En segundo lugar, olvidan que nuestra democracia difiere de la griega en que ésta era una democracia directa, es decir, ejercida por el pueblo reunido en asamblea, mientras que aquélla es una democracia indirecta, representativa, porque el crecimiento de la población en cada país, ante todo, volvió impracticable la segunda. Pero el concepto de representación no tiene un significado único, perfectamente definido y no susceptible de interpretación; por el contrario, admite diversas interpretaciones y aplicaciones en los hechos, de las cuales la democracia partidaria, con su división clásica de poderes, es sólo una de estas posibles variantes, no la única, la universalmente válida, como piensan los bienintencionados y como exigen los que ven en este dogma la mejor arma para propagar y defender sus intereses por el mundo entero. De aquí se sigue que puede haber democracia en un país, es decir, puede haber participación activa, efectiva y eficiente de las masas populares, tanto en la formación del gobierno como en la toma de las decisiones trascendentes para la vida social, aunque no haya muchos partidos políticos ni compra de votos y de conciencia para ganar las elecciones. Los funestos resultados que la “democracia” al estilo norteamericano ha arrojado en los países arriba citados, así como el secuestro del poder y de la toma de decisiones por una pequeñísima élite de poderosos y privilegiados en los países de “libre empresa”, demuestra que este tipo de democracia está totalmente agotado.
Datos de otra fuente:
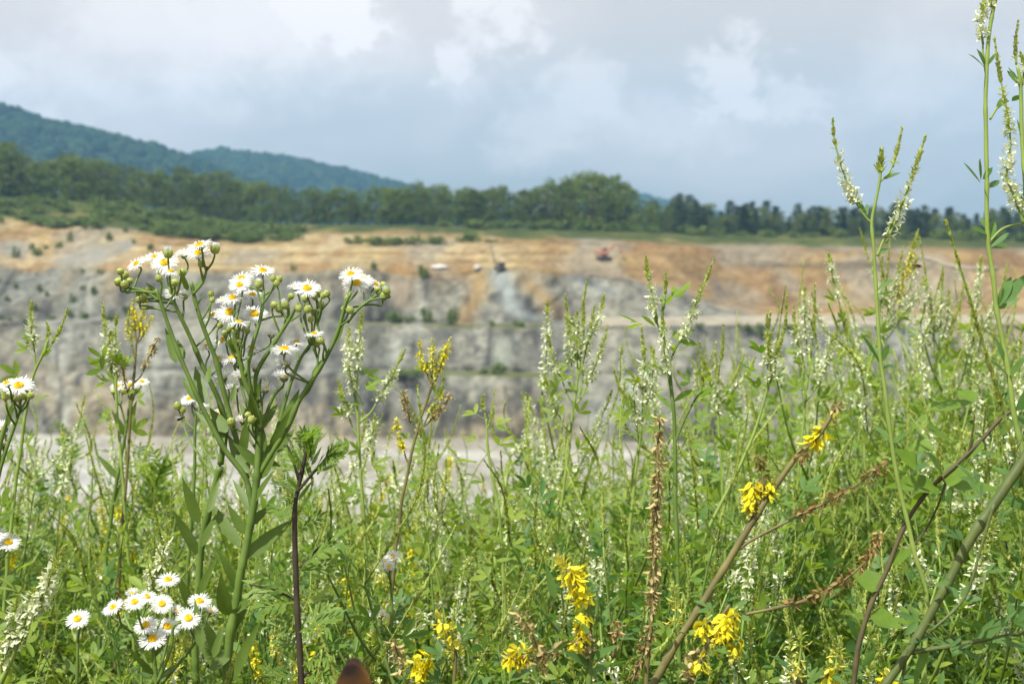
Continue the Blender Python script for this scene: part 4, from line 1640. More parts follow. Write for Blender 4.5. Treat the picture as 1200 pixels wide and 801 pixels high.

Es más: su aplicación a raja tabla es, en buena medida, la responsable de la absurda concentración de la riqueza y del incontenible crecimiento correlativo de la pobreza que se están difundiendo por el planeta; y es también la causa de que ni se encuentren ni puedan aplicarse las medidas correctivas adecuadas para frenar el proceso. La democracia del capital está al cabo de sus días junto con él, y se hace indispensable, por tanto, encontrar nuevas y más perfectas formas de acción y de representación popular. Esto es lo que intenta la “férrea dictadura de los hermanos Castro”, y esto es lo que no entienden sus detractores, de buena o de mala fe.